Professor Peter Tsasis, jointly appointed to the School of Health Policy & Management in the Faculty of Health and the School of Administrative Studies in the Faculty of Liberal Arts & Professional Studies, will be awarded in the Full-Time Faculty category. Students clearly value Tsasis’ inclusive classroom environment where he uses multiple innovative and challenging learning strategies to engage all learners, wrote the Senate Committee on Awards. Letters in support of the nomination speak to his leadership in the use of diverse forms of experiential learning, as well as to his outstanding mentorship and commitment to students’ success.
“It is a tremendous honour that I am to receive this award,” says Tsasis. “I would like to thank my colleagues for their support, and the students, for whom I am given the privileged opportunity to help impact their learning journey.” In 2010, Tsasis received recognition for outstanding leadership as an undergraduate program director at the School of Health Policy & Management, and in 2011 he received the Faculty Award for Excellence in Teaching, in the Established Career Category, also at the Faculty of Health.
Annette Louise Bickford (PhD ’02) of the Department of Sociology in the Faculty of Liberal Arts & Professional Studies (LA&PS) will receive the award in the Contract and Adjunct Faculty category. The nomination notes Bickford’s integration of student experiences into her teaching to increase understanding of complex theoretical debates. Those writing in support of the nomination speak of Bickford’s knowledge and her passion for sharing it, as well as her ability to encourage and challenge students to re-examine their views. Committee members noted not only her success as a hard-working, caring and respectful teacher, but also her commitment to continual improvement and contributions to the scholarship of teaching.
“I’m inspired by critical pedagogy and convinced that education is politically charged around issues of power and identity. I strive to foster egalitarian, collaborative educational spaces that challenge us to analyze and act upon social injustices, and to envision alternative, transformative conditions. My goal is to support students in their intellectual growth as people who think for themselves,” says Bickford. “It is a great honour to receive this award, and a privilege to work with York University students and colleagues whose intellectual curiosity, courage, perseverance and willingness to consider new ideas and diverse perspectives – all hallmarks of critical consciousness – are exemplary.”

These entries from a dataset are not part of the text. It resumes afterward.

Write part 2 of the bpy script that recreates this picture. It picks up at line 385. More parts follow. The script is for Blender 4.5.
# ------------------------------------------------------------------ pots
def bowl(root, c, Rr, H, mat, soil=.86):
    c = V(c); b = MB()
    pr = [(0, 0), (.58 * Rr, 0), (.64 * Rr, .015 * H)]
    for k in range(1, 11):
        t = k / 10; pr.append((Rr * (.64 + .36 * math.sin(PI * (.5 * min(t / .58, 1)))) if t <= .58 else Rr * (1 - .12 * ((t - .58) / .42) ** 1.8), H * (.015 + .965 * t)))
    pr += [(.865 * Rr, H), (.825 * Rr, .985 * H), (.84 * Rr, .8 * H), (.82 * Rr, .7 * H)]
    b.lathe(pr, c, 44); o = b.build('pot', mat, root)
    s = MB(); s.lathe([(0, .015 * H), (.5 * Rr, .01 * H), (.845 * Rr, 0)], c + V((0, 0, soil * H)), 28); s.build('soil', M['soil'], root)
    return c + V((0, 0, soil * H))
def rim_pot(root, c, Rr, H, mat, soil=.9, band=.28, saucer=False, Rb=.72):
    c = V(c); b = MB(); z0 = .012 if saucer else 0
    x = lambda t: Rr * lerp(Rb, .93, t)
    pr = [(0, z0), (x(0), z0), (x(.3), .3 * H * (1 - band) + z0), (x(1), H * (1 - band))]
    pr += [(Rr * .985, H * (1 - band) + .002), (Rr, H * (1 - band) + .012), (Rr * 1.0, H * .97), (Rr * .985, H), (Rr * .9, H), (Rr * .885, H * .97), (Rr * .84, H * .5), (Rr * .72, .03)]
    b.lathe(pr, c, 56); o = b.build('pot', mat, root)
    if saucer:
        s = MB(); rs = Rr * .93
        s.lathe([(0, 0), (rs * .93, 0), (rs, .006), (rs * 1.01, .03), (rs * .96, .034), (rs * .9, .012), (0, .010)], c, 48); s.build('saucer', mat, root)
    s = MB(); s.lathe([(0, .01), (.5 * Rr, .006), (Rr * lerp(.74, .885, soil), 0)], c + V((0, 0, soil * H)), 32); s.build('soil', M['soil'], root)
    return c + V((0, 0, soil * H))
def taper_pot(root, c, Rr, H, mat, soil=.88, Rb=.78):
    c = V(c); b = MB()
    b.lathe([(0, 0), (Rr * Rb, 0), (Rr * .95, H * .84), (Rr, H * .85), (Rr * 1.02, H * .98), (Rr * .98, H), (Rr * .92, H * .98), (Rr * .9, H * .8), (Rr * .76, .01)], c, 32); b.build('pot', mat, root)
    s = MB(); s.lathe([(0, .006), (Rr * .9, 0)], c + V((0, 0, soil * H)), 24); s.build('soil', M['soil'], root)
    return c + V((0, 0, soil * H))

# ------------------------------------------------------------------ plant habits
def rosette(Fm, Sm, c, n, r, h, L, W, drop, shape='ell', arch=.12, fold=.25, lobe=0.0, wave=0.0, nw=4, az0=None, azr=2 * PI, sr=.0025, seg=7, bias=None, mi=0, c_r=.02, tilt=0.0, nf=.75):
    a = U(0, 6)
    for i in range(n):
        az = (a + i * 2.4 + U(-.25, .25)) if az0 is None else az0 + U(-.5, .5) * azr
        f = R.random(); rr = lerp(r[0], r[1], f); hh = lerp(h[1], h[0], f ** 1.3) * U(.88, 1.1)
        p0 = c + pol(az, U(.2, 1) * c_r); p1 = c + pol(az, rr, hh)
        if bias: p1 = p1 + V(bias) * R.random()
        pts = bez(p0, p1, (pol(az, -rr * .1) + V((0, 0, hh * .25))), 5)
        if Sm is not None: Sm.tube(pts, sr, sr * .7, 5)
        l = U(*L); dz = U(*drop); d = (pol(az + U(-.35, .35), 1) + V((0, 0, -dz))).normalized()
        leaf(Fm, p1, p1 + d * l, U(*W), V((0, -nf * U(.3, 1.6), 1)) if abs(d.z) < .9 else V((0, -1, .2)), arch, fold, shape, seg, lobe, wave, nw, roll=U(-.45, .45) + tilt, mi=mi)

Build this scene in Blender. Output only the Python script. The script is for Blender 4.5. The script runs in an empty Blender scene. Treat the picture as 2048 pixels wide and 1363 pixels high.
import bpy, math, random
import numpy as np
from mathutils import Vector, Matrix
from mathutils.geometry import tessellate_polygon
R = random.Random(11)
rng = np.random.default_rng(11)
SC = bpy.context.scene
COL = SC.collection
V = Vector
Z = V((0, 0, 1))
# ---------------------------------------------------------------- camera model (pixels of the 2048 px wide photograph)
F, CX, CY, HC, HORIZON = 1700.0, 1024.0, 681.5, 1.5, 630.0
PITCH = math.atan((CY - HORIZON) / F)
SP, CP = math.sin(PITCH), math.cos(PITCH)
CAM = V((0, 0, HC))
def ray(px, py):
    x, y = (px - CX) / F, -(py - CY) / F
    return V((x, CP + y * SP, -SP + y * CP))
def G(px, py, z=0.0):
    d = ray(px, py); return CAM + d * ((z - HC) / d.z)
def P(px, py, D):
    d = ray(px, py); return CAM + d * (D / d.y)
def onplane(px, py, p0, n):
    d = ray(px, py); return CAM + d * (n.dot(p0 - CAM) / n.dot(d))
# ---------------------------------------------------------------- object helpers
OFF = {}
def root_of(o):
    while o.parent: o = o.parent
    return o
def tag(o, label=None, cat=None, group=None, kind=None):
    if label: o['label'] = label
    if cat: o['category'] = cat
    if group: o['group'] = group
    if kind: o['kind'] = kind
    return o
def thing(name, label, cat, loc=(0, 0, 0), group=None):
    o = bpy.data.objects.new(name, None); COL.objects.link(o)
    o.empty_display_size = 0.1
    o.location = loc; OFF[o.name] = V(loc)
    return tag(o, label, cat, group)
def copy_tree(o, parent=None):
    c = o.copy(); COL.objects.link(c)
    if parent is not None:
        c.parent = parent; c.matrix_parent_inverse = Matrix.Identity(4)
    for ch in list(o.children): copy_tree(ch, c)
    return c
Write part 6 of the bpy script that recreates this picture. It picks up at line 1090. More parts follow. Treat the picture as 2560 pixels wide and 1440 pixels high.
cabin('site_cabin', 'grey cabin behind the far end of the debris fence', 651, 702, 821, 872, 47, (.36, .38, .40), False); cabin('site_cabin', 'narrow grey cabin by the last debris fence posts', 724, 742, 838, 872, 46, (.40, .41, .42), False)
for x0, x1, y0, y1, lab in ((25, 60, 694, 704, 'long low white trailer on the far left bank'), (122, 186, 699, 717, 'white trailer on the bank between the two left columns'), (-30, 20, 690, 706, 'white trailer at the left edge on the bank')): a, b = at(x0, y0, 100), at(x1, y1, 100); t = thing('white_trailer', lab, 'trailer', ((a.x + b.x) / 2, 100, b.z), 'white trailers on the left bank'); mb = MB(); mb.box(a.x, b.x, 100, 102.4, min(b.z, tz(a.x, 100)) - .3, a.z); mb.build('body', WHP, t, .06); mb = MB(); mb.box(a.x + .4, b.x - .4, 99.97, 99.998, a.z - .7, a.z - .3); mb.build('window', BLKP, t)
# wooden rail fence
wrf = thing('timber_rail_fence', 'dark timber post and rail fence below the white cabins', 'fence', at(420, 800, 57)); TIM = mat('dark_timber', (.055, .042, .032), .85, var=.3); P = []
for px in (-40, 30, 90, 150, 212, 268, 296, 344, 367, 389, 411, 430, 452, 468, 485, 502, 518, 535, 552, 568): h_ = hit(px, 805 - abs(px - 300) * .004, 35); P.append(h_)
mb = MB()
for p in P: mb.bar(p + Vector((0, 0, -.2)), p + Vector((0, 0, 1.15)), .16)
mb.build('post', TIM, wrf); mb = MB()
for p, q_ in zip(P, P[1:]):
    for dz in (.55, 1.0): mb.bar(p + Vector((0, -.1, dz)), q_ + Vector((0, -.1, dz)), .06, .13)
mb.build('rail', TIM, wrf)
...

Janet Melo-Thaiss of the Departments of English and Humanities in LA&PS won the award in the Teaching Assistant category. Melo-Thaiss brings a good deal of experience as a course director at other universities to her recent work at York as a teaching assistant. She has an impressive breadth and versatility in her teaching and shares her experience when mentoring other teaching assistants. Committee members noted that students appreciate her ability to help them see and achieve their potential; ensuring that they learn, but making it fun at the same time.
“My teaching practice is based upon my firm belief that while imparting knowledge is one of my roles, encouraging students to draw on their own knowledge and experience is as important. My goal is to help students to access ‘what they already know’ and build confidence in their own voices,” says Melo-Thaiss. “So, for me, the classroom is not just about teaching my students about literature or writing, it is also about raising their awareness and sensitivity towards knowledge and wisdom. By encouraging students to approach knowledge from multiple perspectives, they benefit because they begin to ‘think about thinking’. In my experience, the positive ripple effects of the latter are quite profound.”